● DATA BLOCK
>>>

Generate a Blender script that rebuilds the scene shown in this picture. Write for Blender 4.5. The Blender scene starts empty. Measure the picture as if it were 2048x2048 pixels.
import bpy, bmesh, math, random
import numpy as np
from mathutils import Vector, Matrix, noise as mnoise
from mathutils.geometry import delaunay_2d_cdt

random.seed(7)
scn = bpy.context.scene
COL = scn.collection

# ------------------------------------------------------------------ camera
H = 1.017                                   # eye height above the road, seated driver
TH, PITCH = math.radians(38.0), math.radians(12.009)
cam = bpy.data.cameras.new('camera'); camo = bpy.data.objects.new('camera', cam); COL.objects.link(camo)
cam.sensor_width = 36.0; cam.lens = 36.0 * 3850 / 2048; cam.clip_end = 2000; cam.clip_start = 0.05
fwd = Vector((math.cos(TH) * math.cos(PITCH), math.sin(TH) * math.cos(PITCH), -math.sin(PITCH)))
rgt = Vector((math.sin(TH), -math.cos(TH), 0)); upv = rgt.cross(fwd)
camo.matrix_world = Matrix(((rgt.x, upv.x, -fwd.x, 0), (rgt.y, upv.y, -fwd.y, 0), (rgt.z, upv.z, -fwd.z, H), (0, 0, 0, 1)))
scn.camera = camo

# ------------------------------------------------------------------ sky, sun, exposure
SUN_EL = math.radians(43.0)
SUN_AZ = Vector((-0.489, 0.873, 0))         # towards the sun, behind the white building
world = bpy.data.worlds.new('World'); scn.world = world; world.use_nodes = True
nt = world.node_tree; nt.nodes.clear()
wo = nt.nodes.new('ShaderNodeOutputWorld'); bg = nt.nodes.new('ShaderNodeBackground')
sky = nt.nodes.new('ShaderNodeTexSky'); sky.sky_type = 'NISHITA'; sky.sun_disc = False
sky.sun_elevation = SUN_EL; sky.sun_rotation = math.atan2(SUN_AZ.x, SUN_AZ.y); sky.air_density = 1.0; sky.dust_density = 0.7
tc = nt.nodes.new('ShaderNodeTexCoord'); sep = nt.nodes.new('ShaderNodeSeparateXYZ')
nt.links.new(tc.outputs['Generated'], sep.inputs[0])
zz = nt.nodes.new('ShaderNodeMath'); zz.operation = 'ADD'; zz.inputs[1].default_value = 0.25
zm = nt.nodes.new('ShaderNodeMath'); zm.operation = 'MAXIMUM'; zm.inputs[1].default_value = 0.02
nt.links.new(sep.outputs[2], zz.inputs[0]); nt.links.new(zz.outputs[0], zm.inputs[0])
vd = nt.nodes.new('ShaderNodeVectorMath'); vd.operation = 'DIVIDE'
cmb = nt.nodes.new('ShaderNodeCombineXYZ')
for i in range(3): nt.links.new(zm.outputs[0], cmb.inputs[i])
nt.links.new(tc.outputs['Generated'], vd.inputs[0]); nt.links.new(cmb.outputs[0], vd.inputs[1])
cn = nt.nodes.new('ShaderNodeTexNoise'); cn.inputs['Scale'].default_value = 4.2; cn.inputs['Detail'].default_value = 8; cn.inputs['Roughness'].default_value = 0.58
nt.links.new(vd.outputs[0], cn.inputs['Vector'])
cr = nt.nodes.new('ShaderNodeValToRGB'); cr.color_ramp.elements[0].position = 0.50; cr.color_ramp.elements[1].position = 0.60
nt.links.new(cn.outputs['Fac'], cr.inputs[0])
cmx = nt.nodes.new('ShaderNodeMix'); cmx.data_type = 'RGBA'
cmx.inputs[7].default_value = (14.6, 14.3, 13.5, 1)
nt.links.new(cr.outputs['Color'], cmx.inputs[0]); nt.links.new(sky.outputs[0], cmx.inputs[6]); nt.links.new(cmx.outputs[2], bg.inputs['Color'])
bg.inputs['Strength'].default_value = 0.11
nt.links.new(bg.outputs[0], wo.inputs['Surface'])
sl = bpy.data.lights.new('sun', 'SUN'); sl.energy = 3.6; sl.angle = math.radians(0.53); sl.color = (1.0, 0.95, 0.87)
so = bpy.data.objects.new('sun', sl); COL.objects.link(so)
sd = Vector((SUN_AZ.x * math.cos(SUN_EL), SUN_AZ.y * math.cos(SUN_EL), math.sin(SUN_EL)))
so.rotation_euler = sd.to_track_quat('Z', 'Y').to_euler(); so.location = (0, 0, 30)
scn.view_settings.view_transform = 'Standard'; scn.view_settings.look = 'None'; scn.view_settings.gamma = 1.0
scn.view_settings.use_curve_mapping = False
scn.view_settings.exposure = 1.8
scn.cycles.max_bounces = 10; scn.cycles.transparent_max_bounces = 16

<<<

Repeat, exactly and only, the lines from the beginning of the material through the line that contains "COL = scn.collection".

● COMPLETE OUTPUT
Generate a Blender script that rebuilds the scene shown in this picture. Write for Blender 4.5. The Blender scene starts empty. Measure the picture as if it were 2048x2048 pixels.
import bpy, bmesh, math, random
import numpy as np
from mathutils import Vector, Matrix, noise as mnoise
from mathutils.geometry import delaunay_2d_cdt

random.seed(7)
scn = bpy.context.scene
COL = scn.collection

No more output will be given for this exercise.